Objective> Exactly retype the lines of the material from its first line to the line with "m.add(vs, [(0,1,5,4),(2,3,4,5),(0,4,3),(1,2,5),(0,3,2,1)]); o", including both.

Information shown>
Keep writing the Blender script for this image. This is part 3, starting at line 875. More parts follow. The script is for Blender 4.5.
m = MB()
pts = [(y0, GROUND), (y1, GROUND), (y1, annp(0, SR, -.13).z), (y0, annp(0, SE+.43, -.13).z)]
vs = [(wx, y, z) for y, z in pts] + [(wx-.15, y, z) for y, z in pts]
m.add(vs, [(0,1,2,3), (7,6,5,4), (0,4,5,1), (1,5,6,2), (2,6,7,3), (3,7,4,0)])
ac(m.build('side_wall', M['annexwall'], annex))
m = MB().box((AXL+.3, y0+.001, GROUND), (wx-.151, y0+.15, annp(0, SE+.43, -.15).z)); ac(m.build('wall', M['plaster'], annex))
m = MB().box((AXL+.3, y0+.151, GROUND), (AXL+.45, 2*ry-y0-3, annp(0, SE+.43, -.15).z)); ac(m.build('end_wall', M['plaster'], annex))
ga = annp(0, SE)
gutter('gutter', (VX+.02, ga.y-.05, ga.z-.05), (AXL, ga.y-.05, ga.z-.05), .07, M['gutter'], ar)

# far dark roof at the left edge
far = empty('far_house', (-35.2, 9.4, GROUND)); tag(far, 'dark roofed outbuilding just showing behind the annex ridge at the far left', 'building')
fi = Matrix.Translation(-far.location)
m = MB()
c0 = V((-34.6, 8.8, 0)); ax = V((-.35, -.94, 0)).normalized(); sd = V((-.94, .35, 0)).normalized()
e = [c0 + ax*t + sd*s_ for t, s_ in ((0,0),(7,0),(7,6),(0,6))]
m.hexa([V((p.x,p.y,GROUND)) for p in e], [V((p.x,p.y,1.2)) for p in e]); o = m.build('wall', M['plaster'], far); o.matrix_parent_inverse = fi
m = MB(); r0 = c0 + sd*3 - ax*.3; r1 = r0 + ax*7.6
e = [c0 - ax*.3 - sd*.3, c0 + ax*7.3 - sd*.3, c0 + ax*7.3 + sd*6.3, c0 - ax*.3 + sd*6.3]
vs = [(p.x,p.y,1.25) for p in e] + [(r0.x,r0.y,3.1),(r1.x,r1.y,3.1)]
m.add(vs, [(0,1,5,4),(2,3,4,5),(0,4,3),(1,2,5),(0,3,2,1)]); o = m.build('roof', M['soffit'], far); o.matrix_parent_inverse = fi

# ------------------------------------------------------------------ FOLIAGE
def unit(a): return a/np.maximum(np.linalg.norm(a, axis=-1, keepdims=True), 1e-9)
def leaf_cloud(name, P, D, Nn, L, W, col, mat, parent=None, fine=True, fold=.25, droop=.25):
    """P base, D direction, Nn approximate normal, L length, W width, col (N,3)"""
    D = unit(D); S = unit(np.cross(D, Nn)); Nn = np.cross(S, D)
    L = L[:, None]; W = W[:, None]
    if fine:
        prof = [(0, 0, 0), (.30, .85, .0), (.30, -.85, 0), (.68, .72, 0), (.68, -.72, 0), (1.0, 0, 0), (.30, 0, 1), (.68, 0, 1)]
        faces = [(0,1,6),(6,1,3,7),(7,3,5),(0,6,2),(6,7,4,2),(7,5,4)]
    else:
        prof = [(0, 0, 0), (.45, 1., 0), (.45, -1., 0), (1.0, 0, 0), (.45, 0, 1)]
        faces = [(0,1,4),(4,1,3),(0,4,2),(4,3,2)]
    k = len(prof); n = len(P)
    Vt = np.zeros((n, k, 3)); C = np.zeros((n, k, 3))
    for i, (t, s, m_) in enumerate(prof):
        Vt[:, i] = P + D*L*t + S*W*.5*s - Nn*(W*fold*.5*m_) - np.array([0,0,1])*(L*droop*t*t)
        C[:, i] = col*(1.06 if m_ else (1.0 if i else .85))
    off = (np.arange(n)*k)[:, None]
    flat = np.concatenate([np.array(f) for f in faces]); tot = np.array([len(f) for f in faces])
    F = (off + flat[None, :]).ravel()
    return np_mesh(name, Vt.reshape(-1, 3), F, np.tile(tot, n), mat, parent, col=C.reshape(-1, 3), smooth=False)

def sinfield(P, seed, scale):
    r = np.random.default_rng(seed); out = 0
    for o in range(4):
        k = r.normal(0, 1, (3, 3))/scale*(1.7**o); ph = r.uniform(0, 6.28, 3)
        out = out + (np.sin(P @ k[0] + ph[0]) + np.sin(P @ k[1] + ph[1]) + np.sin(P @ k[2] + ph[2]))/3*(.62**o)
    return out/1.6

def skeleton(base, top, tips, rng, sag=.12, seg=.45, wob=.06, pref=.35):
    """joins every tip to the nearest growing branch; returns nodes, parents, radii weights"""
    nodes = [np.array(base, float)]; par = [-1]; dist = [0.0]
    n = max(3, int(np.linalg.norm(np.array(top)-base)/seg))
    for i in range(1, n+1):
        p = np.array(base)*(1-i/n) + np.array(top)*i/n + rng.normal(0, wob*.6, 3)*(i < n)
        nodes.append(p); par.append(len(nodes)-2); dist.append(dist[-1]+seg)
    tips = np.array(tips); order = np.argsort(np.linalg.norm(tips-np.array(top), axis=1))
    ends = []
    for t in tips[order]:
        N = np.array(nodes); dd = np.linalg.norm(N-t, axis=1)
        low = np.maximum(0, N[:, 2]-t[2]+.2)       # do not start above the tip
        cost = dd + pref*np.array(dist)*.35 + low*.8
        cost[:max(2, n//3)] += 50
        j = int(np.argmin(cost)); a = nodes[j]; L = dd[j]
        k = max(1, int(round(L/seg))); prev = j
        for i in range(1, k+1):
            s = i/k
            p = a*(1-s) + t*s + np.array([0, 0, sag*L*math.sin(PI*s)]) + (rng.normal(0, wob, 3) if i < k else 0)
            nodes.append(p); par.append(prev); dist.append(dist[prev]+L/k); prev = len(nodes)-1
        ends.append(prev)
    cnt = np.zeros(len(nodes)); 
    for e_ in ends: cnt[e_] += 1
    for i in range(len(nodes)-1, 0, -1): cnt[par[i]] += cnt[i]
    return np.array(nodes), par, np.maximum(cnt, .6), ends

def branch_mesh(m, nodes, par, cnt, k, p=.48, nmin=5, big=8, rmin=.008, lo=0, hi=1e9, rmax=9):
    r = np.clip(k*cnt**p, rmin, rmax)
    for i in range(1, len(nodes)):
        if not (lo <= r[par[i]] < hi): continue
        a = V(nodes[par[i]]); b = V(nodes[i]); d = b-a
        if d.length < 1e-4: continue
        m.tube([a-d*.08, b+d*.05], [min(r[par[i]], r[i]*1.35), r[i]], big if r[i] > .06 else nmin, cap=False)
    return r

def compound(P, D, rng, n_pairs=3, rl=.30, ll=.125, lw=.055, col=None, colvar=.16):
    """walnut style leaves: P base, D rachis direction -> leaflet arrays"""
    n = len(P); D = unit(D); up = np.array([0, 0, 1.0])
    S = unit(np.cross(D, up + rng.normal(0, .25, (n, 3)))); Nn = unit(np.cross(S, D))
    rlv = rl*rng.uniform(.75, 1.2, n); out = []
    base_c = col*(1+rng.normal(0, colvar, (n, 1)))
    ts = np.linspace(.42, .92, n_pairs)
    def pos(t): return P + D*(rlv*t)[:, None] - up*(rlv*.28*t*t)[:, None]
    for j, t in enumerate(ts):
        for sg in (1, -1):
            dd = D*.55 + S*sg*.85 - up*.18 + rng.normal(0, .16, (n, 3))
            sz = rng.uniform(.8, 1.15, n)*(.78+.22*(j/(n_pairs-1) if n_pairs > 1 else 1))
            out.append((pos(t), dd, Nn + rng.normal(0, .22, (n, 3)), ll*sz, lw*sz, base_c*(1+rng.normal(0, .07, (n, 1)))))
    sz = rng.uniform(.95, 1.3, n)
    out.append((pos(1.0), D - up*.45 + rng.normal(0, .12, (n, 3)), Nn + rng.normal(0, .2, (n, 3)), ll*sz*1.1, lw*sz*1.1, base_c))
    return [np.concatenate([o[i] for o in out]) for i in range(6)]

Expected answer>
Keep writing the Blender script for this image. This is part 3, starting at line 875. More parts follow. The script is for Blender 4.5.
m = MB()
pts = [(y0, GROUND), (y1, GROUND), (y1, annp(0, SR, -.13).z), (y0, annp(0, SE+.43, -.13).z)]
vs = [(wx, y, z) for y, z in pts] + [(wx-.15, y, z) for y, z in pts]
m.add(vs, [(0,1,2,3), (7,6,5,4), (0,4,5,1), (1,5,6,2), (2,6,7,3), (3,7,4,0)])
ac(m.build('side_wall', M['annexwall'], annex))
m = MB().box((AXL+.3, y0+.001, GROUND), (wx-.151, y0+.15, annp(0, SE+.43, -.15).z)); ac(m.build('wall', M['plaster'], annex))
m = MB().box((AXL+.3, y0+.151, GROUND), (AXL+.45, 2*ry-y0-3, annp(0, SE+.43, -.15).z)); ac(m.build('end_wall', M['plaster'], annex))
ga = annp(0, SE)
gutter('gutter', (VX+.02, ga.y-.05, ga.z-.05), (AXL, ga.y-.05, ga.z-.05), .07, M['gutter'], ar)

# far dark roof at the left edge
far = empty('far_house', (-35.2, 9.4, GROUND)); tag(far, 'dark roofed outbuilding just showing behind the annex ridge at the far left', 'building')
fi = Matrix.Translation(-far.location)
m = MB()
c0 = V((-34.6, 8.8, 0)); ax = V((-.35, -.94, 0)).normalized(); sd = V((-.94, .35, 0)).normalized()
e = [c0 + ax*t + sd*s_ for t, s_ in ((0,0),(7,0),(7,6),(0,6))]
m.hexa([V((p.x,p.y,GROUND)) for p in e], [V((p.x,p.y,1.2)) for p in e]); o = m.build('wall', M['plaster'], far); o.matrix_parent_inverse = fi
m = MB(); r0 = c0 + sd*3 - ax*.3; r1 = r0 + ax*7.6
e = [c0 - ax*.3 - sd*.3, c0 + ax*7.3 - sd*.3, c0 + ax*7.3 + sd*6.3, c0 - ax*.3 + sd*6.3]
vs = [(p.x,p.y,1.25) for p in e] + [(r0.x,r0.y,3.1),(r1.x,r1.y,3.1)]
m.add(vs, [(0,1,5,4),(2,3,4,5),(0,4,3),(1,2,5),(0,3,2,1)]); o = m.build('roof', M['soffit'], far); o.matrix_parent_inverse = fi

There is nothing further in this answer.